ECLI:NL:RBDHA:2025:8397
Rechtbank Den Haag
- Eerste aanleg - enkelvoudig
- Rechtspraak.nl
Beoordeling van het beroep tegen de maatregel van bewaring en verzoek om schadevergoeding in het bestuursrecht
In deze uitspraak van de Rechtbank Den Haag op 8 april 2025, wordt het beroep van eiser tegen het voortduren van de aan hem opgelegde maatregel van bewaring beoordeeld. Deze maatregel, opgelegd op 14 februari 2025, werd eerder getoetst in een uitspraak van 3 maart 2025. De minister van Asiel en Migratie heeft op 26 maart 2025 de maatregel opgeheven. De rechtbank heeft het vooronderzoek op 2 april 2025 gesloten en bepaald dat de zaak niet op zitting wordt behandeld. De rechtbank beperkt zich in deze beoordeling tot de vraag of eiser recht heeft op schadevergoeding, waarbij de rechtmatigheid van de maatregel van bewaring voor de opheffing centraal staat.

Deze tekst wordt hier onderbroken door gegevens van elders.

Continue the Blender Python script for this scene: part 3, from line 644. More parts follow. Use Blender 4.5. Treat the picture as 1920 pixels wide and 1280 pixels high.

De rechtbank concludeert dat de maatregel van bewaring tot het sluiten van het onderzoek op 25 februari 2025 rechtmatig was. Eiser had op 14 februari 2025 een asielaanvraag ingediend, die op 16 maart 2025 niet ontvankelijk werd verklaard. Eiser betoogt dat de minister de grondslag van de maatregel na de afwijzing van zijn asielaanvraag uiterlijk op 25 maart 2025 had moeten wijzigen. De rechtbank stelt vast dat de minister pas op 26 maart 2025 de grondslag heeft gewijzigd, maar oordeelt dat de minister gedurende de beroepstermijn niet verplicht was om de grondslag te wijzigen. De rechtbank concludeert dat de minister op 26 maart 2025 aan zijn verplichtingen heeft voldaan door de grondslag te wijzigen.
Uiteindelijk verklaart de rechtbank het beroep ongegrond en wijst het verzoek om schadevergoeding af. Er is geen aanleiding voor een proceskostenveroordeling. De uitspraak is openbaar gemaakt en er staat geen rechtsmiddel open tegen deze beslissing.